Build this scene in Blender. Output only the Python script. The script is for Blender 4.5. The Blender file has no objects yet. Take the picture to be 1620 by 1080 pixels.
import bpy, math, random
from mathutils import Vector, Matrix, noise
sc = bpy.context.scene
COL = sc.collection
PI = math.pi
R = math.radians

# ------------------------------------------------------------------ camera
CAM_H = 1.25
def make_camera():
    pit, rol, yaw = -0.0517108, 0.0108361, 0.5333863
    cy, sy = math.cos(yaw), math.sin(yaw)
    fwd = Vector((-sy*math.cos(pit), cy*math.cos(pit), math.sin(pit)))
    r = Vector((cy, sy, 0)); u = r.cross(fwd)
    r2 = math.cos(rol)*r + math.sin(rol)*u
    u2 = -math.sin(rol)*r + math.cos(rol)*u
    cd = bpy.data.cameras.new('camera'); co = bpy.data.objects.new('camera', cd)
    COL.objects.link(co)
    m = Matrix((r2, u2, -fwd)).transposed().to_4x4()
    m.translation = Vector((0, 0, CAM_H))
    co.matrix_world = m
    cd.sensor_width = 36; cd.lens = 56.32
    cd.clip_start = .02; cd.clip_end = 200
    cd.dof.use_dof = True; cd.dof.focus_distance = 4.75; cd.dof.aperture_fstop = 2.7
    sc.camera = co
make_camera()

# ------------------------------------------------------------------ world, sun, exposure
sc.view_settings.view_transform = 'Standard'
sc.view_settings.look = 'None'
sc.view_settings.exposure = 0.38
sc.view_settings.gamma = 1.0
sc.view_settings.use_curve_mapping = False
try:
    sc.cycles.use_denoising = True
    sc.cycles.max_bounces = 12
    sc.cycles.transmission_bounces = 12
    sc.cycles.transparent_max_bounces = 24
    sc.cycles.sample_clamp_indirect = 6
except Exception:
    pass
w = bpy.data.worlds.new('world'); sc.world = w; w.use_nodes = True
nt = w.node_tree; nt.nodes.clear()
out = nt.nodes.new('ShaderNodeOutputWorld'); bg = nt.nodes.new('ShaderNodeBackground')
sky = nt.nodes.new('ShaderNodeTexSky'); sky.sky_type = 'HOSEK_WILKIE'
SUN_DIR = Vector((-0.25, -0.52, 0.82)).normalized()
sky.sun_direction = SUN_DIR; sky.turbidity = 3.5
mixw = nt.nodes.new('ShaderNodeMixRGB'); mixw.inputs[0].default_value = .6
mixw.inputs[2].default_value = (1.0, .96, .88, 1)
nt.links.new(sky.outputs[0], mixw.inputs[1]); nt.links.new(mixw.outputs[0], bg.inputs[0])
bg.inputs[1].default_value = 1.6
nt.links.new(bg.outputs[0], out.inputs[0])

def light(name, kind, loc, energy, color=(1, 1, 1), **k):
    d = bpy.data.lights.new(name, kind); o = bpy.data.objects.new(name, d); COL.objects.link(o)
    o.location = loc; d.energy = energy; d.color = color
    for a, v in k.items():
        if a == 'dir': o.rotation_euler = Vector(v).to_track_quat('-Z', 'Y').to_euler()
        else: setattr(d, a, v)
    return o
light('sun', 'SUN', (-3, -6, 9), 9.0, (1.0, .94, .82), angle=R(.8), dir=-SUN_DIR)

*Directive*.
Extract the data exactly as given.

*The answer*.
Build this scene in Blender. Output only the Python script. The script is for Blender 4.5. The Blender file has no objects yet. Take the picture to be 1620 by 1080 pixels.
import bpy, math, random
from mathutils import Vector, Matrix, noise
sc = bpy.context.scene
COL = sc.collection
PI = math.pi
R = math.radians

# ------------------------------------------------------------------ camera
CAM_H = 1.25
def make_camera():
    pit, rol, yaw = -0.0517108, 0.0108361, 0.5333863
    cy, sy = math.cos(yaw), math.sin(yaw)
    fwd = Vector((-sy*math.cos(pit), cy*math.cos(pit), math.sin(pit)))
    r = Vector((cy, sy, 0)); u = r.cross(fwd)
    r2 = math.cos(rol)*r + math.sin(rol)*u
    u2 = -math.sin(rol)*r + math.cos(rol)*u
    cd = bpy.data.cameras.new('camera'); co = bpy.data.objects.new('camera', cd)
    COL.objects.link(co)
    m = Matrix((r2, u2, -fwd)).transposed().to_4x4()
    m.translation = Vector((0, 0, CAM_H))
    co.matrix_world = m
    cd.sensor_width = 36; cd.lens = 56.32
    cd.clip_start = .02; cd.clip_end = 200
    cd.dof.use_dof = True; cd.dof.focus_distance = 4.75; cd.dof.aperture_fstop = 2.7
    sc.camera = co
make_camera()

# ------------------------------------------------------------------ world, sun, exposure
sc.view_settings.view_transform = 'Standard'
sc.view_settings.look = 'None'
sc.view_settings.exposure = 0.38
sc.view_settings.gamma = 1.0
sc.view_settings.use_curve_mapping = False
try:
    sc.cycles.use_denoising = True
    sc.cycles.max_bounces = 12
    sc.cycles.transmission_bounces = 12
    sc.cycles.transparent_max_bounces = 24
    sc.cycles.sample_clamp_indirect = 6
except Exception:
    pass
w = bpy.data.worlds.new('world'); sc.world = w; w.use_nodes = True
nt = w.node_tree; nt.nodes.clear()
out = nt.nodes.new('ShaderNodeOutputWorld'); bg = nt.nodes.new('ShaderNodeBackground')
sky = nt.nodes.new('ShaderNodeTexSky'); sky.sky_type = 'HOSEK_WILKIE'
SUN_DIR = Vector((-0.25, -0.52, 0.82)).normalized()
sky.sun_direction = SUN_DIR; sky.turbidity = 3.5
mixw = nt.nodes.new('ShaderNodeMixRGB'); mixw.inputs[0].default_value = .6
mixw.inputs[2].default_value = (1.0, .96, .88, 1)
nt.links.new(sky.outputs[0], mixw.inputs[1]); nt.links.new(mixw.outputs[0], bg.inputs[0])
bg.inputs[1].default_value = 1.6
nt.links.new(bg.outputs[0], out.inputs[0])

def light(name, kind, loc, energy, color=(1, 1, 1), **k):
    d = bpy.data.lights.new(name, kind); o = bpy.data.objects.new(name, d); COL.objects.link(o)
    o.location = loc; d.energy = energy; d.color = color
    for a, v in k.items():
        if a == 'dir': o.rotation_euler = Vector(v).to_track_quat('-Z', 'Y').to_euler()
        else: setattr(d, a, v)
    return o
light('sun', 'SUN', (-3, -6, 9), 9.0, (1.0, .94, .82), angle=R(.8), dir=-SUN_DIR)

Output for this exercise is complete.